Second, how good is the performance of such a database. An AWS blog questions this with the following comment.

“And, if you’ve mixed online transaction processing (OLTP) and analytics-style data access, moving from a one-tool-for-everything Oracle setup to using a separate warehouse for reporting and analytics can improve both your application responsiveness and your analytics capabilities. There are options to create a dedicated Postgres-XL–based warehouse or use Amazon Redshift as a powerful managed warehouse.”

What!! How is that possible? Isn’t Oracle In Memory (combined OLAP and OLTP the best??) This is the problem with copying a vendor like SAP that does not know very much about databases and places so much emphasis on marketing over reality.

The Overhead of the Design

“The other question that you might ask is how this in-memory column store relates to the hybrid columnar compression (HCC) used in Oracle Exadata?

It turns out that the compression for in-memory is different than HCC.

You can still have the tables stored on disk using HCC but when they are loaded into memory you have to decompress the data, then break the table apart and recompress it using the new in-memory compression algorithms for each column. Frankly, and to use an old English term: that sounds barmy.”

It appears that there is confusion here between in-memory column store and HCC. HCC is used by Exadata to compress old data. But it is independent of Oracle In-Memory.

This commingling of Oracle In-Memory functionality versus HCC makes it challenging to interpret what Bloor is attempting to say.

But the question that is not generally asked is how necessary any of this is.

“I have to say that while the top line story sounds good, I am less impressed when you look under the covers. Oracle does not appear to have done the in-depth re-engineering that you would really like to support this sort of feature. No doubt this will come in due course but from what we know now this is in contrast to, for example, IBM’s BLU Acceleration. In this context, IBM seems to have really gone down into the weeds of the technology to make sure not just that it works but that the different elements of BLU Acceleration complement one another and do not take away with one hand what they give with the other.”

This is an excellent point brought up by Philip, and it is the first time I can recall anyone bringing up this issue. But there is not enough evidence in this quotation for me to evaluate if this is true.

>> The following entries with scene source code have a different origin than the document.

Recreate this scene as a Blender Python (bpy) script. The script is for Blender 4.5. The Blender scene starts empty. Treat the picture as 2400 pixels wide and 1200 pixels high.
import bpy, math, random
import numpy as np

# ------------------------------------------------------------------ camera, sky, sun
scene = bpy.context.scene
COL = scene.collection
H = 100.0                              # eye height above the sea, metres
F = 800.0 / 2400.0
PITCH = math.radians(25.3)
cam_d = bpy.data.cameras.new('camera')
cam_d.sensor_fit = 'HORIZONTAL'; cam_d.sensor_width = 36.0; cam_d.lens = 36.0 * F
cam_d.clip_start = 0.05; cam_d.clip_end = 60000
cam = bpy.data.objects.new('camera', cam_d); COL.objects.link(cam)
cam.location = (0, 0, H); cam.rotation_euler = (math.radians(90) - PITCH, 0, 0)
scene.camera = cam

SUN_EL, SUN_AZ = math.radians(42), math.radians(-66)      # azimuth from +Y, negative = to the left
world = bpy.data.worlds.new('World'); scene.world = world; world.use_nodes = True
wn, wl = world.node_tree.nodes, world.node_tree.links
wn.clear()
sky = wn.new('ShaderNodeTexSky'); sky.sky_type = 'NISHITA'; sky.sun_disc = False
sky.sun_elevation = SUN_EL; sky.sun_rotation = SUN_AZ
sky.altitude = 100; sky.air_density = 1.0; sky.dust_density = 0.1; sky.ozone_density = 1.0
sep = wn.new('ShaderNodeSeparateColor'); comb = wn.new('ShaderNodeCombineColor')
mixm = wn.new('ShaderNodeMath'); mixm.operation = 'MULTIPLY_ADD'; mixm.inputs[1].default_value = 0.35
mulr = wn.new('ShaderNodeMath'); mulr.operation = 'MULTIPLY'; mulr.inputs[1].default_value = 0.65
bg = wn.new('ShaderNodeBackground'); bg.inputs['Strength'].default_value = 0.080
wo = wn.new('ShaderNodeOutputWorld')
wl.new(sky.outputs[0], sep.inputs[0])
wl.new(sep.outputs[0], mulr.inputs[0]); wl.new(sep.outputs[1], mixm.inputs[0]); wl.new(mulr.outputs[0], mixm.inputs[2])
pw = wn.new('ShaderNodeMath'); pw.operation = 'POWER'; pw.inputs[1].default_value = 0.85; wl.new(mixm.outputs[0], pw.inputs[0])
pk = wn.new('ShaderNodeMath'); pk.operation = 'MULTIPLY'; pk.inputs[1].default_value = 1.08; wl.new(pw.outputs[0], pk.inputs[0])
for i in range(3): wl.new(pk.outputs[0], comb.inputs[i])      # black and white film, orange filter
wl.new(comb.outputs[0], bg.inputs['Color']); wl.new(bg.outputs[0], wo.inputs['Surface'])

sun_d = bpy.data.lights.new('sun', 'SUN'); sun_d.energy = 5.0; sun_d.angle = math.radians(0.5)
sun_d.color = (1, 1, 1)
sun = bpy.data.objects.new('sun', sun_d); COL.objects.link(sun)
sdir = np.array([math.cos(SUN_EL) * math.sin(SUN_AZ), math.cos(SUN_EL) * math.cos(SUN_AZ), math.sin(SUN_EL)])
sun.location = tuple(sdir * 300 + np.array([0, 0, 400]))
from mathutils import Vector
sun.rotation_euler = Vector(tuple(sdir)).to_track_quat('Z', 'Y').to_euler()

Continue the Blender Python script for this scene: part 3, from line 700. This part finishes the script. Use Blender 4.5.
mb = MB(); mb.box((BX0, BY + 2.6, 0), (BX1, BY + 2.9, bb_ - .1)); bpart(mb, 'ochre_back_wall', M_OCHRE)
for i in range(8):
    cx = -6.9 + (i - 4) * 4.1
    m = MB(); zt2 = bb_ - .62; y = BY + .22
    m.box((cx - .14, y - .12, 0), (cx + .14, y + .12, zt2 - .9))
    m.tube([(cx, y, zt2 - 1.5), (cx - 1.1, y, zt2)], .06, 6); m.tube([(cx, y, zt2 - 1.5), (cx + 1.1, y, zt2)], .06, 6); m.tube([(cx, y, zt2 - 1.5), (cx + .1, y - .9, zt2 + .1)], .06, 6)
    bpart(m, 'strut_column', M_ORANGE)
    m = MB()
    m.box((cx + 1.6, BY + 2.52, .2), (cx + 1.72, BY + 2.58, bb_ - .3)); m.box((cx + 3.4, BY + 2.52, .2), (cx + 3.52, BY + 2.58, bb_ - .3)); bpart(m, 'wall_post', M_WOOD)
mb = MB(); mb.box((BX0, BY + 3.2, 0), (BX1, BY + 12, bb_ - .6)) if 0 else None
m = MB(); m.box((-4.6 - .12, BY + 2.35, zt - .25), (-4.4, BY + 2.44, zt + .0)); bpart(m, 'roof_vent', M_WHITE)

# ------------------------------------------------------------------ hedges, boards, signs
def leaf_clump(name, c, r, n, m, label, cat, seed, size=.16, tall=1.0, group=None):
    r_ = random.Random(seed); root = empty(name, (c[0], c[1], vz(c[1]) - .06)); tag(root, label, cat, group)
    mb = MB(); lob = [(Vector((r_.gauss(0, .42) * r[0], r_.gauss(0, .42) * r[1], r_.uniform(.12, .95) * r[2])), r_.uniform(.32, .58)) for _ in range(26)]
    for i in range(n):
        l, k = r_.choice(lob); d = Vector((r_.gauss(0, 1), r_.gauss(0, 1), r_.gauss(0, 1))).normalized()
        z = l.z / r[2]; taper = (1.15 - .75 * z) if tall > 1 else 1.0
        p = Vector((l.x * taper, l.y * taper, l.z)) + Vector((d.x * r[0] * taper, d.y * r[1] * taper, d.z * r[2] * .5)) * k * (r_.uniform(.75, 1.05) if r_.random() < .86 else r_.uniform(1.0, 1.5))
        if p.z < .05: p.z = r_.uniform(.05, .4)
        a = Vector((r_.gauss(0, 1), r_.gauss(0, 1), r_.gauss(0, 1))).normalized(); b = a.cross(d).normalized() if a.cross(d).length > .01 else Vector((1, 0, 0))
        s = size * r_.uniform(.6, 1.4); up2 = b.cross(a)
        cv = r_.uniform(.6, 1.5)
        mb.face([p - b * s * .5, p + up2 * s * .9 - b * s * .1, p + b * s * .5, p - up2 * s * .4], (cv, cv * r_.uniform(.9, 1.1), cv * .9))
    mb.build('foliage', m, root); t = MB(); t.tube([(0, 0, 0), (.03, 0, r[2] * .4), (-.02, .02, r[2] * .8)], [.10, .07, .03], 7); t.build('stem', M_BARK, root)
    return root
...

But something is gnawing at me that relates to this topic.

How Necessary is a Dual Type (Row and Column Store) Database?

So if we look at what drove Oracle and IBM to add column stores to their relational/row-oriented databases, it was undoubtedly HANA.

SAP proposed that it was critical that a single database could do both OLTP and OLAP.

However, how important is this need?

Companies still tend to use row-oriented databases for most applications, and then move data over to a specialized analytics system, which have different hardware and either column oriented capabilities, or uses star schemas to speed relational database performance for analytics. SAP made this emphasis in the marketplace that OLTP and OLAP should be equally well performed by a single database, but this turns out to be challenging to do. Indeed, SAP has never been able to do it.

Oracle and IBM have more database capabilities than SAP, so naturally, they have gotten closer. But if we step back for a moment, I question SAP’s proposal that this is, in fact, all that necessary. It seems we are driving database vendors to push their databases in this direction without asking the question of how vital it is in the first place.

Conclusion

There are multiple dimensions to the questions of column stores for row-oriented databases. This is a trend started by SAP and then marketed to the hilt with HANA. But there is little evidence this functionality is particularly necessary.

Philip Henry does an outstanding job of surfacing some issues related to complexity and maintenance that are entirely original. However, some technical observations are hindered by comingling HCC with Oracle In-Memory as well as requiring a fuller description of how Oracle optimizes memory during queries.

This article receives a score of 8 out of 10 on the Brightwork Accuracy Scale.